Cigarette Tax Hike to Unleash New Wave of Tax Evasion, Hurting State Revenues, Public Health, & Small Business

ALBANY, NY (06/02/2008)(readMedia)-- Rather than compelling New Yorkers to quit smoking, the June 3 cigarette tax increase will cause millions of smokers to shift their purchases to unlicensed, unregulated, untaxed sources of supply.

“Sadly, it’s just going to feed the cigarette tax evasion epidemic that the State of New York has allowed to run rampant for the past 10 years,” said James Calvin, President of the New York Association of Convenience Stores.

“New York already loses $1 billion annually due to ‘tax free’ sales by Internet vendors, Native American tribal stores, and black market entrepreneurs,” he said. “Half the smokers in New York State admit buying from these outlets. The tax hike nearly doubles the incentive for the rest of them to follow suit.”

NYACS predicts the intensified tax evasion stampede will be disastrous for state revenues, public health, and small businesses, to wit:

- It will hinder, rather than help, anti-smoking efforts by driving more sales to outlets beyond the reach of tobacco regulation, such as monitoring by state or local health departments to detect and punish sales of cigarettes to children.

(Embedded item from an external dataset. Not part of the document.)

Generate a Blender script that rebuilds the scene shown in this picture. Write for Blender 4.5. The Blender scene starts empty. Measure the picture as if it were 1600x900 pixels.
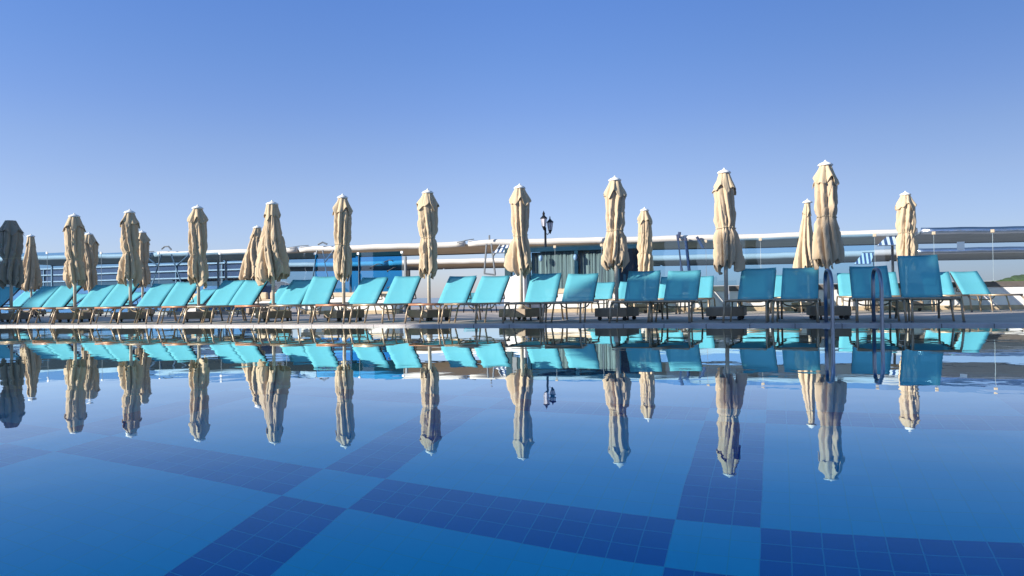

- It will annihilate what’s left of the mom-and-pop convenience store trade, which already is experiencing a cash-flow crisis due to skyrocketing wholesale prices for the motor fuel they buy 10,000 gallons at a time. Their reward for getting a license to sell tobacco products, complying with all state regulations, collecting and remitting taxes, providing employment, risking capital, and working seven days a week is a state tax policy that chases their cigarette customers away.

- It will ultimately generate less revenue, not more. Partly due to consumption declines, but primarily due to tax evasion, the state collects less cigarette excise tax today at $1.50 per pack than it did in 2001 when the tax rate was 39 cents a pack lower. Remember, as more smokers shift their purchases to tax-free outlets to avoid the tax hike, the state will lose not only the new $1.25 but the original $1.50 as well.

If the State of New York were collecting the cigarette taxes it’s supposed to, there wouldn’t be any need for a tax hike. By law, the Tax Department is required to collect the excise tax on the vast quantities of cigarettes and motor fuel sold by Native American tribal stores to non-Native American customers. But the Department, shirking its constitutional responsibility, refuses to do so, promoting lawlessness and costing the state $600 million per year in lost revenue.